Los que se alistaban en la Legión

En los años 70 hubo una campaña para reclutar jóvenes para la Marina y para la Legión

La Marina llamaba a los jóvenes a sus filas con campañas publicitarias en televisión. En la foto, el buque Juan Sebastián El Cano en Almería.
La Marina llamaba a los jóvenes a sus filas con campañas publicitarias en televisión. En la foto, el buque Juan Sebastián El Cano en Almería.
Eduardo de Vicente
09:00 • 30 ago. 2022

“A mí la Legión”, gritábamos los niños cuando jugábamos a las guerrillas callejeras. Habíamos escuchado aquella frase en las películas llenas de épica y romanticismo que nos vendían la imagen de un cuerpo de élite lleno de héroes.



El cine propagandístico del régimen nos hablaba de legionarios invencibles que habían ganado una guerra, de valientes a pecho descubierto que en el fondo eran tan sentimentales que se grababan en el pecho el nombre de la madre o de la novia que habían dejado en su tierra. 



Había una mitología alrededor de la figura del legionario que chocaba de frente con la realidad cuando llegaba al puerto un barco de Melilla cargado de soldados del Tercio. Aquellos paladines de la lucha y el honor perdían muchos puntos cuando desembarcaban y se iban de excursión por los callejones sombríos. No recuerdo nunca que un legionario de aquellos tiempos nos preguntara a los niños que salíamos a su encuentro por dónde se iba a la Catedral o dónde quedaba la Alcazaba o el museo. 



La mayoría de aquellos legionarios que de vez en cuando llegaban a Almería a hacer maniobras o a repostar, no tenían la estampa gloriosa que les había regalado el cine. Nos impresionaba verlos con las camisas abiertas, mostrando sus pechos y sus brazos tatuados, aunque fuera en pleno invierno y estuviera lloviendo a cántaros. No dudábamos de que ellos eran los novios de la muerte, pero también eran los amantes de la buena vida que para ellos pasaba por los antros de mala reputación y por las tabernas sórdidas que rodeaban la Plaza Vieja. 



Fue a comienzos de los setenta cuando se puso en marcha una ambiciosa campaña para captar voluntarios, tanto para Legión como para el ingreso en la Marina, que también necesitaba efectivos en una época donde las vocaciones castrenses empezaban a flaquear casi al mismo nivel que las religiosas.
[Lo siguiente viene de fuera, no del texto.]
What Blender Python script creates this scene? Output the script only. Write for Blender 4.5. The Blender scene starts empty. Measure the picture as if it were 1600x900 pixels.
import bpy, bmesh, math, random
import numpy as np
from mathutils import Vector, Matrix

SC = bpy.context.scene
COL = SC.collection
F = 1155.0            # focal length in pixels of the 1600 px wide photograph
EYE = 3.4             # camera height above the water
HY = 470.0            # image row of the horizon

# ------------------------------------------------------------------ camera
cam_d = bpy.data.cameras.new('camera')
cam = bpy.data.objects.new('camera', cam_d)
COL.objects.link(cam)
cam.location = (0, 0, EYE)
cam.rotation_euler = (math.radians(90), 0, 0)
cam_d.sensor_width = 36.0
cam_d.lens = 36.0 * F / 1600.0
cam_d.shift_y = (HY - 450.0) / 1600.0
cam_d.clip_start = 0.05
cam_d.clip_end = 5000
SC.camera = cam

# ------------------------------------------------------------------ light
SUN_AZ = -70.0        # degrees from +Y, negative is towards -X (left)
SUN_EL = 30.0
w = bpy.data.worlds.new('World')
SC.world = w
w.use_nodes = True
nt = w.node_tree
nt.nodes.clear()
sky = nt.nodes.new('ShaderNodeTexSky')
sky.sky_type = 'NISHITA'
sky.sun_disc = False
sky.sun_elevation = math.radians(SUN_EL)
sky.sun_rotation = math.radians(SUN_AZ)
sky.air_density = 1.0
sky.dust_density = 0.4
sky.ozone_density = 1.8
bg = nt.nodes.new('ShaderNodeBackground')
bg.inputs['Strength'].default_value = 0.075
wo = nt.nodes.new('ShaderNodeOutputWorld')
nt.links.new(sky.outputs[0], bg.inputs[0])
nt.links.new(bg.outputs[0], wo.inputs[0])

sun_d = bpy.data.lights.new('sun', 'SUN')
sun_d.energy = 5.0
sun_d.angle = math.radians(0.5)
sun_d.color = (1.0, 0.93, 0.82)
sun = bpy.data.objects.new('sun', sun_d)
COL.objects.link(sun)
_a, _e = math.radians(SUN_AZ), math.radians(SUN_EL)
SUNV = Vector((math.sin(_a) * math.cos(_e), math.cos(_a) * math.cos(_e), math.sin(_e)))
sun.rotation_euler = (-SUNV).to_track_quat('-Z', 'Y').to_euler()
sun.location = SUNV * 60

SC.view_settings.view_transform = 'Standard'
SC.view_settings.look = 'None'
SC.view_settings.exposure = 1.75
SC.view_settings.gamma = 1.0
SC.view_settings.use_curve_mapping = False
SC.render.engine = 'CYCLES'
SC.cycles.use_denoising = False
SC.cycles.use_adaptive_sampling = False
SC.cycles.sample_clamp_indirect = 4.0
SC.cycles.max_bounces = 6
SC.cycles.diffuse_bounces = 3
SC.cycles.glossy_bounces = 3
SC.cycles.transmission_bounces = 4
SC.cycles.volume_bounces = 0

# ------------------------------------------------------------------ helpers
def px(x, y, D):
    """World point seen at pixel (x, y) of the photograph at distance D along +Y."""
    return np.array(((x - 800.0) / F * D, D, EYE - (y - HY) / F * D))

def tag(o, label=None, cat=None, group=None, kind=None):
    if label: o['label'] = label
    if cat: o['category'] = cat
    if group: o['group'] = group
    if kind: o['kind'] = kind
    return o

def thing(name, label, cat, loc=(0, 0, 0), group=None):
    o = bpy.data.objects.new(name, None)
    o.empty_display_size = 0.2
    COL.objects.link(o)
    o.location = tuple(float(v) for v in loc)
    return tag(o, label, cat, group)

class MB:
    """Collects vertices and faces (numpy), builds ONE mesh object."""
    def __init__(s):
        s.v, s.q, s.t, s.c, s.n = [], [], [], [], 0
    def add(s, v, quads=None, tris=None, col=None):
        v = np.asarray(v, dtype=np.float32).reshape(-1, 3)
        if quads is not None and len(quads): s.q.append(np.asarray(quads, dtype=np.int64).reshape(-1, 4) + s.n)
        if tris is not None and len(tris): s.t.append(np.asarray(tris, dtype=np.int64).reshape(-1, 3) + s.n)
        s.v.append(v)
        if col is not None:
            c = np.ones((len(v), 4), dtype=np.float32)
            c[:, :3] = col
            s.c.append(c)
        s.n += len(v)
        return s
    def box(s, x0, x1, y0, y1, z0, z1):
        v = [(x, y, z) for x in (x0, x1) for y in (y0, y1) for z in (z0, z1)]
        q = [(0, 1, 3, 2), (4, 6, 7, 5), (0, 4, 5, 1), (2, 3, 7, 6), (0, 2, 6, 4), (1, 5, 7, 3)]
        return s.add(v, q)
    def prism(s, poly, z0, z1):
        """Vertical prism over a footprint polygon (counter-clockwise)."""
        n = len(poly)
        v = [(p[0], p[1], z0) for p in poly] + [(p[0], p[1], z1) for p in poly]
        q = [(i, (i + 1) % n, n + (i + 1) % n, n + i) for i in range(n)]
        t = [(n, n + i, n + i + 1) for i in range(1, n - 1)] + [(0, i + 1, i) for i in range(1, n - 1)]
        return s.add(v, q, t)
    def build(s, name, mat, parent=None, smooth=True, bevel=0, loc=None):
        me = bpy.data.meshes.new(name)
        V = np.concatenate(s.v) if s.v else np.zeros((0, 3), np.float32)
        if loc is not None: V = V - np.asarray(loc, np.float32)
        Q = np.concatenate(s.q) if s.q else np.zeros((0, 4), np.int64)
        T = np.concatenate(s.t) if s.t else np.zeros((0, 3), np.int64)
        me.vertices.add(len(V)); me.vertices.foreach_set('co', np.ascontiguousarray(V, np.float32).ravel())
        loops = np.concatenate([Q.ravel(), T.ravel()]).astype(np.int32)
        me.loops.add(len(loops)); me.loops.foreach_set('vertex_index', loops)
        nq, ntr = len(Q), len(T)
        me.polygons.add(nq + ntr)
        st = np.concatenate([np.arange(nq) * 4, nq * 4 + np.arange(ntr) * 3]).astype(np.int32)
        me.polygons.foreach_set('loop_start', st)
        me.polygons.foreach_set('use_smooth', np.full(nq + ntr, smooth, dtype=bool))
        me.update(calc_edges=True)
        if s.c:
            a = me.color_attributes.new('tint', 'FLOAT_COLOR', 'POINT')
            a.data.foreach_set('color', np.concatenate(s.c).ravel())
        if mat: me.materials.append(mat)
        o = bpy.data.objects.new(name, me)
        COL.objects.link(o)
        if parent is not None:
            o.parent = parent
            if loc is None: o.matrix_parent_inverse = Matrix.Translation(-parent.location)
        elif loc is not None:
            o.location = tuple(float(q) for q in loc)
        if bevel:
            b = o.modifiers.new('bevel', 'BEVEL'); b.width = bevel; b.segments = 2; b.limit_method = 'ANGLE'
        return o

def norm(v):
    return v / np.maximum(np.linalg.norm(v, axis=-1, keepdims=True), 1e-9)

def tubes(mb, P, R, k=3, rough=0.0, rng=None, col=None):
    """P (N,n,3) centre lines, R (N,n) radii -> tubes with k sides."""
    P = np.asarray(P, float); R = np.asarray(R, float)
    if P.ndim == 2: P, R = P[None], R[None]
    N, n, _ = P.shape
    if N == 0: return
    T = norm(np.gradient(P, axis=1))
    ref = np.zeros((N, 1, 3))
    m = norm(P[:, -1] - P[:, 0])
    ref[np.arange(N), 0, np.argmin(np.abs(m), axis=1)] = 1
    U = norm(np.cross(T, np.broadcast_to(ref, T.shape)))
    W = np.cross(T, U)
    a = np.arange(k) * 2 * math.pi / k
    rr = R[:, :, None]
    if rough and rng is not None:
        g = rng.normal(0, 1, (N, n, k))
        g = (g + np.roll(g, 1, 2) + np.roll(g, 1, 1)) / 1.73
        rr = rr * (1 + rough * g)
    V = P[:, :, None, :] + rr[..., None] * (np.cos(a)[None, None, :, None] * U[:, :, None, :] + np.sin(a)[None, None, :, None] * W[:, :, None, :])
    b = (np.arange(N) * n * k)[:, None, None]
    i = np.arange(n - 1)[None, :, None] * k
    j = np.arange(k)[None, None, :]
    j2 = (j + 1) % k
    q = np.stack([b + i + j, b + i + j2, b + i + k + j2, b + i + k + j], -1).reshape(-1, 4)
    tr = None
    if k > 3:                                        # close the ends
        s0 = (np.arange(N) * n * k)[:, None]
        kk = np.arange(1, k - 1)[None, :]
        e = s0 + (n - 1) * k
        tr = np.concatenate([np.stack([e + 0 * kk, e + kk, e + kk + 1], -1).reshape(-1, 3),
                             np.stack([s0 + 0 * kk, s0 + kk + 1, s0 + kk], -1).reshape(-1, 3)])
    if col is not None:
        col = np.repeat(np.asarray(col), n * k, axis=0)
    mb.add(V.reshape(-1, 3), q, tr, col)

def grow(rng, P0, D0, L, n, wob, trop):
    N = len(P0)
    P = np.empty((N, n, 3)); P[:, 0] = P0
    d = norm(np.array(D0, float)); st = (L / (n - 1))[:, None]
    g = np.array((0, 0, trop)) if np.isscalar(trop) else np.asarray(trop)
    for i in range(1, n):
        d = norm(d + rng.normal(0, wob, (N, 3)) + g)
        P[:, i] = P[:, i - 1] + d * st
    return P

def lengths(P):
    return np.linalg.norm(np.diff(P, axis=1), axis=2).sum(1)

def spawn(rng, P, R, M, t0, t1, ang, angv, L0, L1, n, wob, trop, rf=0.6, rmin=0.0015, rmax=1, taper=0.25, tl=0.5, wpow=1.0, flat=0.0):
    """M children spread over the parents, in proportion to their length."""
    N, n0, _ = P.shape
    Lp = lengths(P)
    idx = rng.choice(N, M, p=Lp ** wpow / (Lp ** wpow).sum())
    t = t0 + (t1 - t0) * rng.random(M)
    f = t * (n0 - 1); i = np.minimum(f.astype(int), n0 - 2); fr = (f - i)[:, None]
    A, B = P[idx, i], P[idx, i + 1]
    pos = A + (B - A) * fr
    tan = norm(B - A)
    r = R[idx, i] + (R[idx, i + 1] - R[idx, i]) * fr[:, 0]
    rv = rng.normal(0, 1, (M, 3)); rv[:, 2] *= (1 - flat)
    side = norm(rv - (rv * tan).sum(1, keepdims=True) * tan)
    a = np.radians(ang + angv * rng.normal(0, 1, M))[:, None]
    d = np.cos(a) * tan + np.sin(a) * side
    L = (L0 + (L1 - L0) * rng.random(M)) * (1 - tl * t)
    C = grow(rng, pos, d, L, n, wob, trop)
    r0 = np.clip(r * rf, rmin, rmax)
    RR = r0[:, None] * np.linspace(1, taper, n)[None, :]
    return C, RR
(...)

La juventud de entonces estaba inmersa en otras batallas que no pasaban ya  por el uniforme ni por ninguna guerra, por fría que pareciera.






Recuerdo que en la puerta del Cuartel colocaron un cartel con la imagen de un legionario y el eslogan: “La Legión os espera”. Los interesados podían entrar y preguntar los requisitos, que pasaban por tener más de dieciocho años y ser soltero o viudo sin hijos, ya que para servir en el Tercio, cuantos menos vínculos sentimentales, mejor. 



Muchos adolescentes de mi barrio se interesaron por esta oferta, buscando un futuro que sin estudios y sin trabajo se les negaba en su tierra. A aquellos que se alistaran en los tercios saharianos se les ofrecía el sueldo de sesenta pesetas diarias y dos pagas extraordinarias al año, además de las reglamentarias primas de enganche, mientras que para los que prefirieran no irse tan lejos y quedarse en el norte de África, el sueldo bajaba a treinta y seis pesetas por día. 


Los que se iban tardaban mucho en volver y cuando lo hacían llegaban tan cambiados que costaba reconocerlos. La vida en la Legión, en aquellos tiempos, te dejaba un sello imborrable, como si en vez de un año hubieran pasado diez. 


Por esa época comenzó la propaganda para conseguir voluntarios para ingresar en la Marina, que era el cuerpo al que casi ningún joven quería ir a hacer el servicio militar. En los anuncios por televisión escuchábamos cantos de sirena referidos a la Armada, como en aquel anuncio que decía: “Muchacho: la Marina te llama”, buscando adolescentes dispuestos a dar los mejores años de su juventud por la patria. El mensaje oficial te ofrecía una bicoca, un mundo idílico, la oportunidad de tu vida para ver mundo, para hacerte un hombre y para conseguir un trabajo seguro.


Muchos de aquellos niños inocentes que  allá por los años sesenta y setenta se atrevieron a vestirse de marineros el día de su Comunión acabaron odiando el uniforme, la gorra y los zapatos cuando unos años después la suerte, o más bien la mala suerte, los obligó a cumplir el servicio militar en la Armada.